Thursday, November 8, 2007

Rick Tocchet to be reinstated on February 7th

For anyone that followed last year's media coverage of a sports gambling ring that rocked the hockey world, closure was one step closer to becoming reality when NHL commissioner Gary Bettman announced on November 1st that Phoenix Coyotes associate coach Rick Tocchet would be reinstated on February 7, 2008.

Tocchet plead guilty earlier this year to third degree charges of his role in "Operation Slapshot", an illegal gambling ring in southern New Jersey where he conspired and promoted betting on sports events. New Jersey Attorney General Robert J. Cleary completed a 21-month investigation that found former state trooper James Harney guilty of running the operation while Tocchet helped friends (including current and former NHL players) place bets. One of the concerned parties that were questioned was Wayne Gretzky's wife Janet and later to be found not involved.

Fortunately for Tocchet, he was spared prison time for not having any of these activities involve bets on NHL games. Had he done so, it could very well have ended any association with the league with perhaps a Pete Rose ban and face a five-year jail sentence. After the investigation probe went public, Tocchet was granted a leave of absence by the Coyotes while all legal matters are settled.

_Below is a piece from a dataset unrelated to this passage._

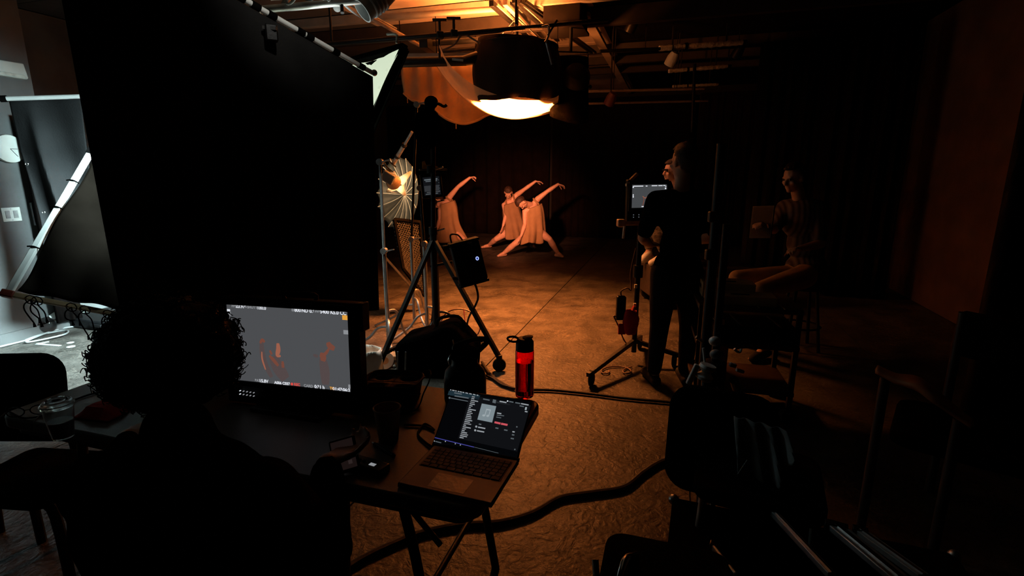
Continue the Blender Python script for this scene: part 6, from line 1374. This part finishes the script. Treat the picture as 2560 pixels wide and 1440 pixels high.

"There is no evidence that anyone, including Mr. Tocchet, did anything that in any way or at any time compromised the integrity of NHL hockey or any NHL hockey game," Bettman said in a league press release.

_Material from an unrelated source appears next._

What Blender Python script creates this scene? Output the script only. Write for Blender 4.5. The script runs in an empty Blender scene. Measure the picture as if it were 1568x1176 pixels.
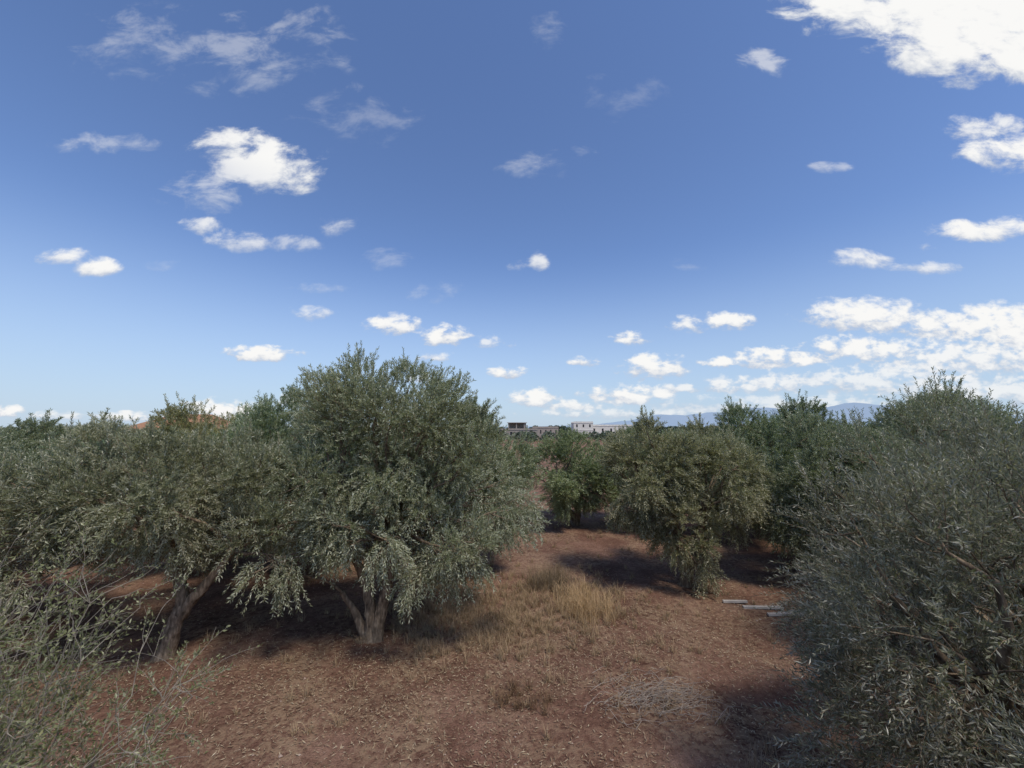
import bpy, math, random
import numpy as np
from mathutils import Vector

scene = bpy.context.scene
scene.view_settings.view_transform = 'Standard'
scene.view_settings.look = 'None'
scene.view_settings.exposure = 0
COL = scene.collection
SUN_EL = math.radians(60); SUN_AZ = math.radians(142)

# ------------------------------------------------------------------ helpers
def nrm(a):
    return a / np.maximum(np.linalg.norm(a, axis=-1, keepdims=True), 1e-9)

def gz(x, y):
    x = np.asarray(x, float); y = np.asarray(y, float)
    r = np.sqrt(x*x+y*y)
    a = 0.035*np.sin(x*0.9+0.6*np.sin(y*0.7)) + 0.03*np.sin(y*1.1+x*0.4) + 0.015*np.sin(x*2.7+y*1.9) + 0.01*np.sin(y*4.3-x*3.1)
    return a*np.exp(-r/60.0)

class MB:
    """mesh accumulator: polygons of 3 or 4 verts with material index and tone"""
    def __init__(s):
        s.v=[]; s.t=[]; s.f=[]; s.m=[]; s.n=0; s.sm=[]
    def add(s, verts, faces, mat=0, tone=0.5, smooth=False):
        verts=np.asarray(verts,np.float32).reshape(-1,3); faces=np.asarray(faces,np.int32)
        s.v.append(verts)
        t=np.broadcast_to(np.asarray(tone,np.float32),(len(verts),)); s.t.append(t)
        s.f.append(faces+s.n); s.m.append(np.full(len(faces),mat,np.int32)); s.sm.append(np.full(len(faces),smooth,bool))
        s.n+=len(verts)
    def mesh(s, name, mats):
        me=bpy.data.meshes.new(name)
        V=np.concatenate(s.v); T=np.concatenate(s.t)
        me.vertices.add(len(V)); me.vertices.foreach_set('co',V.ravel())
        loops=np.concatenate([f.ravel() for f in s.f])
        sizes=np.concatenate([np.full(len(f),f.shape[1],np.int32) for f in s.f])
        starts=np.concatenate([[0],np.cumsum(sizes)[:-1]]).astype(np.int32)
        me.loops.add(len(loops)); me.loops.foreach_set('vertex_index',loops.astype(np.int32))
        me.polygons.add(len(sizes)); me.polygons.foreach_set('loop_start',starts)
        me.polygons.foreach_set('material_index',np.concatenate(s.m))
        me.polygons.foreach_set('use_smooth',np.concatenate(s.sm))
        at=me.attributes.new('tone','FLOAT','POINT'); at.data.foreach_set('value',T)
        for m in mats: me.materials.append(m)
        me.update(calc_edges=True)
        return me

def obj(name, me, loc=(0,0,0), rot=0, scale=(1,1,1), parent=None, color=None):
    o=bpy.data.objects.new(name, me); o.location=loc; o.rotation_euler=(0,0,rot); o.scale=scale
    if parent: o.parent=parent
    if color: o.color=(*color,1)
    COL.objects.link(o); return o

def tube(mb, pts, rad, sides=7, mat=0, tone=0.5, rough=0.0, rng=None):
    pts=np.asarray(pts,float); rad=np.asarray(rad,float); n=len(pts)
    d=nrm(np.gradient(pts,axis=0))
    ref=np.array([1.,0.13,0.07]) if abs(d[:,2]).mean()>0.6 else np.array([0.05,0.1,1.])
    a=nrm(np.cross(d,ref)); b=np.cross(d,a)
    ang=np.linspace(0,2*np.pi,sides,endpoint=False)
    R=rad[:,None]*np.ones((1,sides))
    if rough and rng is not None:
        lobes=1+rough*np.sin(ang[None,:]*3+np.linspace(0,3,n)[:,None])+rough*0.8*rng.normal(size=(n,sides))*0.5
        R=R*lobes
    V=pts[:,None,:]+R[:,:,None]*(np.cos(ang)[None,:,None]*a[:,None,:]+np.sin(ang)[None,:,None]*b[:,None,:])
    i=np.arange(n-1)[:,None]*sides; j=np.arange(sides)[None,:]; k=(j+1)%sides
    F=np.stack([i+j,i+k,i+sides+k,i+sides+j],-1).reshape(-1,4)
    mb.add(V.reshape(-1,3),F,mat,tone,True)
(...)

So instead of jail time, Tocchet was given two years probation and has been allowed to serve it in Arizona, where he maintains his primary residence. Under the reinstatement agreement, Bettman gave a stern warning to Tocchet that he cannot gamble in any way, engage in any conduct that threatens the integrity of the NHL or any of its teams and enter the NHL's Substance Abuse and Behavioral Health Program to see if Tocchet has a gambling addiction.

In a nutshell, Tocchet did engage in illegal activity under New Jersey state law, but didn't bet on NHL games while employed by one of the 30 teams and will be given a second chance with reinstatement to return to his coaching post in Phoenix IF he keeps his nose clean. How will this effect the Coyotes when he does come back? No one knows, but for the team's sake, they cannot afford to let this become a distraction again as it did during the 2005-2006 season.